Nous sommes une association professionnelle ; nous ne pouvons pas imposer à tout le secteur et à tous nos membres les directives de cette déclaration d’intention. Il s’agit plus d’une charte de bonne conduite et de bonnes pratiques pour encourager très fortement les acteurs qui veulent pérenniser le télétravail à adopter ces intentions et ces recommandations. Ceci dit, les éléments de base en matière d’heures de travail, de durée des pauses, de congés, etc., sont évidemment applicables aux télétravailleurs. Pour nous, il est très important de gérer ces horaires de travail et de les planifier correctement.

Pour nous, le droit à la déconnexion est primordial : en dehors des heures et des horaires planifiés pour travailler, il n’est pas question de faire appel aux télétravailleurs, sauf en cas d’heures supplémentaires rémunérées en conséquence. Nous travaillons également, avec la CGEM, sur de véritables propositions relatives au droit à la déconnexion et à la durée du temps de travail, afin d’amender le Code du travail ou de créer une loi ad hoc pour réglementer le télétravail.
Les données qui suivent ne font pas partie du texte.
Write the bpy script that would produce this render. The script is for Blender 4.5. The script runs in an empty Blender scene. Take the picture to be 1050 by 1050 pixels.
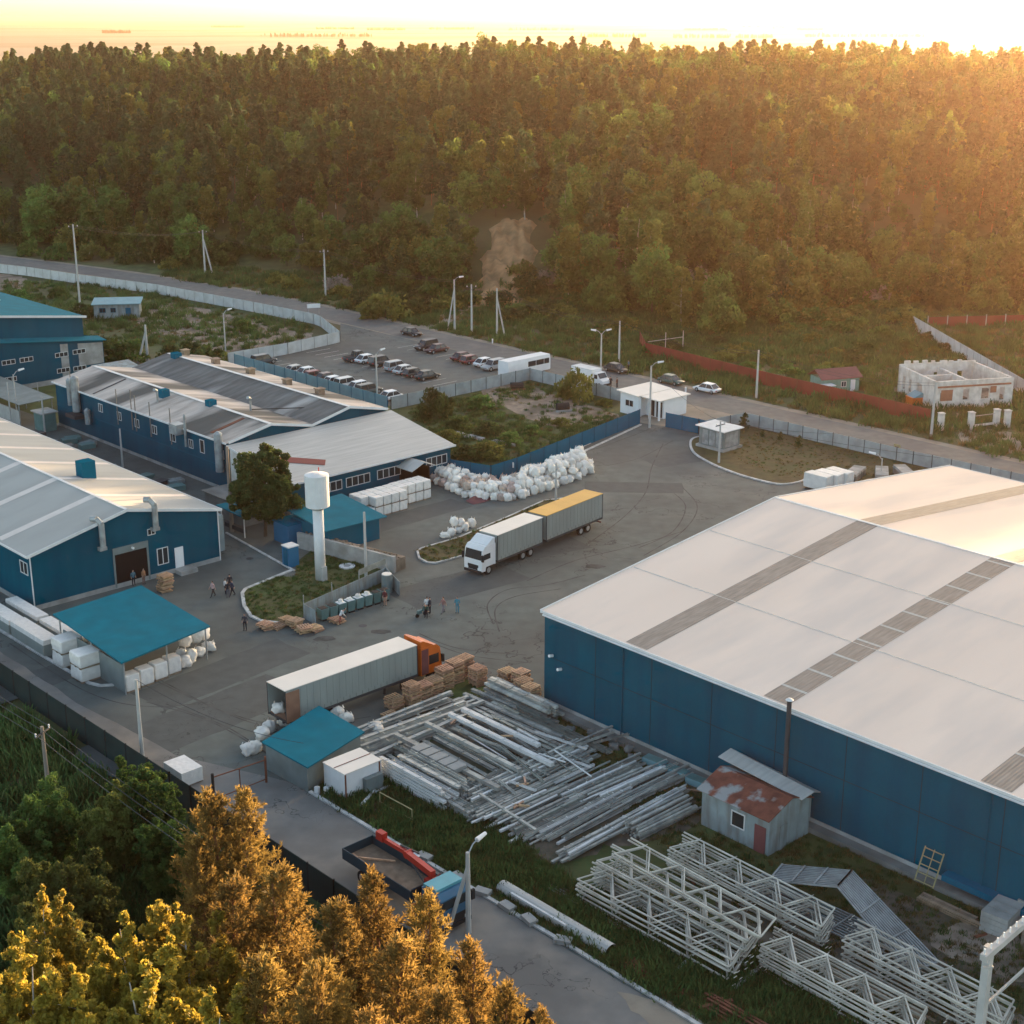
import bpy, math, random
import numpy as np
from math import sin, cos, tan, atan, atan2, radians as R, pi, hypot
from mathutils import Vector, Matrix, Euler
random.seed(7); RNG = np.random.default_rng(11)
S = bpy.context.scene; COL = S.collection
# ------------------------------------------------------------ camera
F, CH, HY = 1550.0, 55.0, 18.0           # focal length (px of a 1050 px frame), height in metres, horizon row
PITCH = atan((525 - HY) / F)
cd = bpy.data.cameras.new('camera'); cam = bpy.data.objects.new('camera', cd); COL.objects.link(cam)
cd.sensor_width = 36; cd.lens = 36 * F / 1050; cd.clip_start = 1; cd.clip_end = 90000
cam.location = (0, 0, CH); cam.rotation_euler = (pi / 2 - PITCH, 0, 0); S.camera = cam
# ------------------------------------------------------------ light
SUN_AZ, SUN_EL = R(34), R(4.5)           # azimuth measured from +Y towards +X
w = bpy.data.worlds.new('World'); S.world = w; w.use_nodes = True; nt = w.node_tree
sky = nt.nodes.new('ShaderNodeTexSky'); sky.sky_type = 'NISHITA'; sky.sun_disc = False
sky.sun_elevation = SUN_EL; sky.sun_rotation = SUN_AZ; sky.air_density = 0.55; sky.dust_density = 1.5; sky.ozone_density = 0.0
bg = nt.nodes['Background']; bg.inputs[1].default_value = 0.15; nt.links.new(sky.outputs[0], bg.inputs[0])
sd = bpy.data.lights.new('sun', 'SUN'); sun = bpy.data.objects.new('sun', sd); COL.objects.link(sun)
sd.energy = 4.2; sd.angle = R(0.6); sd.color = (1.0, 0.64, 0.34)
dv = Vector((sin(SUN_AZ) * cos(SUN_EL), cos(SUN_AZ) * cos(SUN_EL), sin(SUN_EL)))
sun.rotation_euler = dv.to_track_quat('Z', 'Y').to_euler()
S.view_settings.view_transform = 'Standard'; S.view_settings.look = 'None'; S.view_settings.gamma = 1
S.view_settings.exposure = 2.42
S.cycles.use_denoising = True; S.cycles.max_bounces = 5; S.cycles.diffuse_bounces = 2; S.cycles.glossy_bounces = 2
S.cycles.transmission_bounces = 3; S.cycles.transparent_max_bounces = 6; S.cycles.volume_bounces = 0
S.cycles.sample_clamp_indirect = 6; S.cycles.sample_clamp_direct = 20
HAZE_DENSITY, HAZE_G = 0.00007, 0.84
# ------------------------------------------------------------ frames of reference
TH = R(43); UX, UY = cos(TH), sin(TH)    # the works' grid: a runs to the far right, B to the far left
def wp(a, B, z=0.0): return (a * UX - B * UY, a * UY + B * UX, z)
def ray(x, y):
    a = (x - 525) / F; b = (525 - y) / F
    return a, cos(PITCH) + b * sin(PITCH), -sin(PITCH) + b * cos(PITCH)
def G(x, y, z=0.0):                      # surveyed plan position of a point seen in the photograph
    a, d, e = ray(x, y); k = (z - CH) / e
    return (a * k, d * k, z)
def Y(x, y, z=0.0):                      # the same in the works' grid
    p = G(x, y, z); return (p[0] * UX + p[1] * UY, -p[0] * UY + p[1] * UX)
# ------------------------------------------------------------ materials
def M(name, col, rough=.8, metal=0.0, var=.12, vs=1.0, col2=None, s2=.3, a2=.5, lo=.45, hi=.65, bump=0.0, bs=8.0,
      st=(1, 1, 1), st2=None, rib=None, objrand=0.0, trans=0.0, world=False, spec=.3, det=4, col3=None, s3=.05, lo3=.5, hi3=.6, crack=0):
    m = bpy.data.materials.new(name); m.use_nodes = True; t = m.node_tree; N = t.nodes; L = t.links
    p = N['Principled BSDF']; p.inputs['Roughness'].default_value = rough; p.inputs['Metallic'].default_value = metal
    p.inputs['Specular IOR Level'].default_value = spec
    tc = N.new('ShaderNodeTexCoord'); src = tc.outputs['Object']
    if world: g = N.new('ShaderNodeNewGeometry'); src = g.outputs['Position']
    def noise(sc, stretch, d=det):
        mp = N.new('ShaderNodeMapping'); mp.inputs['Scale'].default_value = stretch; L.new(src, mp.inputs[0])
        n = N.new('ShaderNodeTexNoise'); n.inputs['Scale'].default_value = sc; n.inputs['Detail'].default_value = d; L.new(mp.outputs[0], n.inputs[0]); return n.outputs[0]
    def ramp(s, a, b, va=0.0, vb=1.0):
        r = N.new('ShaderNodeMapRange'); r.inputs[1].default_value = a; r.inputs[2].default_value = b
        r.inputs[3].default_value = va; r.inputs[4].default_value = vb; L.new(s, r.inputs[0]); return r.outputs[0]
    def mix(f, a, b):
        x = N.new('ShaderNodeMix'); x.data_type = 'RGBA'
        if isinstance(f, (int, float)): x.inputs[0].default_value = f
        else: L.new(f, x.inputs[0])
        for i, c in ((6, a), (7, b)):
            if isinstance(c, tuple): x.inputs[i].default_value = (*c, 1)
            else: L.new(c, x.inputs[i])
        return x.outputs[2]
    def sc(c, k): return tuple(min(1, v * k) for v in c)
    c = mix(ramp(noise(vs, st), .3, .7), sc(col, 1 - var), sc(col, 1 + var))
    if col2 is not None:
        c = mix(ramp(noise(s2, st2 or st, 6), lo, hi, 0, a2), c, tuple(col2))
    if col3 is not None:
        c = mix(ramp(noise(s3, (1, 1, 1), 5), lo3, hi3), c, tuple(col3))
    if objrand:
        oi = N.new('ShaderNodeObjectInfo'); hs = N.new('ShaderNodeHueSaturation'); L.new(c, hs.inputs['Color'])
        L.new(ramp(oi.outputs['Random'], 0, 1, 1 - objrand, 1 + objrand), hs.inputs['Value'])
        mu = N.new('ShaderNodeMath'); mu.operation = 'MULTIPLY'; mu.inputs[1].default_value = 7.31; L.new(oi.outputs['Random'], mu.inputs[0])
        fr = N.new('ShaderNodeMath'); fr.operation = 'FRACT'; L.new(mu.outputs[0], fr.inputs[0])
        L.new(ramp(fr.outputs[0], 0, 1, .5 - .012 * min(1, objrand * 3), .5 + .03 * min(1, objrand * 3)), hs.inputs['Hue']); c = hs.outputs[0]
    L.new(c, p.inputs['Base Color'])
    if crack:
        dn = N.new('ShaderNodeTexNoise'); dn.inputs['Scale'].default_value = .5; dn.inputs['Detail'].default_value = 5; L.new(src, dn.inputs[0])
        va = N.new('ShaderNodeMix'); va.data_type = 'VECTOR'; va.inputs[0].default_value = .12; L.new(src, va.inputs[4]); sc5 = N.new('ShaderNodeVectorMath'); sc5.operation = 'MULTIPLY_ADD'; sc5.inputs[1].default_value = (9, 9, 0); L.new(dn.outputs['Color'], sc5.inputs[0]); L.new(src, sc5.inputs[2])
        vo = N.new('ShaderNodeTexVoronoi'); vo.feature = 'DISTANCE_TO_EDGE'; vo.inputs['Scale'].default_value = crack; L.new(sc5.outputs[0], vo.inputs['Vector'])
        f1 = ramp(vo.outputs['Distance'], .003, .009, .75, 0); f2 = ramp(noise(.05, (1, 1, 1), 3), .48, .56); mu2 = N.new('ShaderNodeMath'); mu2.operation = 'MULTIPLY'; L.new(f1, mu2.inputs[0]); L.new(f2, mu2.inputs[1]); c = mix(mu2.outputs[0], c, (.03, .03, .03)); L.new(c, p.inputs['Base Color'])
    h = None
    if bump: h = noise(bs, st)
    if rib:                               # profiled sheet: (scale, direction)
        wv = N.new('ShaderNodeTexWave'); wv.bands_direction = rib[1]; wv.inputs['Scale'].default_value = rib[0]; L.new(src, wv.inputs[0]); h = wv.outputs['Fac']
    if h is not None:
        b = N.new('ShaderNodeBump'); b.inputs['Strength'].default_value = bump or .25; b.inputs['Distance'].default_value = .04 if rib else .1
        L.new(h, b.inputs['Height']); L.new(b.outputs[0], p.inputs['Normal'])
    if trans:
        tr = N.new('ShaderNodeBsdfTranslucent'); L.new(c, tr.inputs[0]); ms = N.new('ShaderNodeMixShader'); ms.inputs[0].default_value = trans
        hb = N.new('ShaderNodeHueSaturation'); hb.inputs['Value'].default_value = 1.7; hb.inputs['Hue'].default_value = .485; L.new(c, hb.inputs['Color']); L.new(hb.outputs[0], tr.inputs[0])
        L.new(p.outputs[0], ms.inputs[1]); L.new(tr.outputs[0], ms.inputs[2]); L.new(ms.outputs[0], N['Material Output'].inputs[0])
    return m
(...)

- Quelles sont vos propositions pour l’avenir du secteur de la relation client ?

Nous avons extrait de cette déclaration d’intention un certain nombre de points d’achoppement. Mais d’autres questions se posent, notamment les accidents du travail en télétravail. C’est un vrai sujet pour s’assurer que la protection des salariés soit adaptée et bien prise en compte. Il y a aussi la question des assurances, censées vous couvrir sur votre lieu de travail. Imaginez que vous soyez chez vous : quelle va être la différence entre vous en situation de télétravail et vous en situation de non-télétravail ? Nous travaillons avec un groupe d’experts en assurance qui nous accompagne pour réglementer le télétravail, d’autant que certains membres de l’AMRC ont déclaré qu’ils allaient maintenir cette pratique ad vitam æternam et qu’une minorité de salariés seulement resteraient sur le site. Il faut donc avoir un cadre pérenne et durable qui permette de sécuriser ces éléments de façon permanente.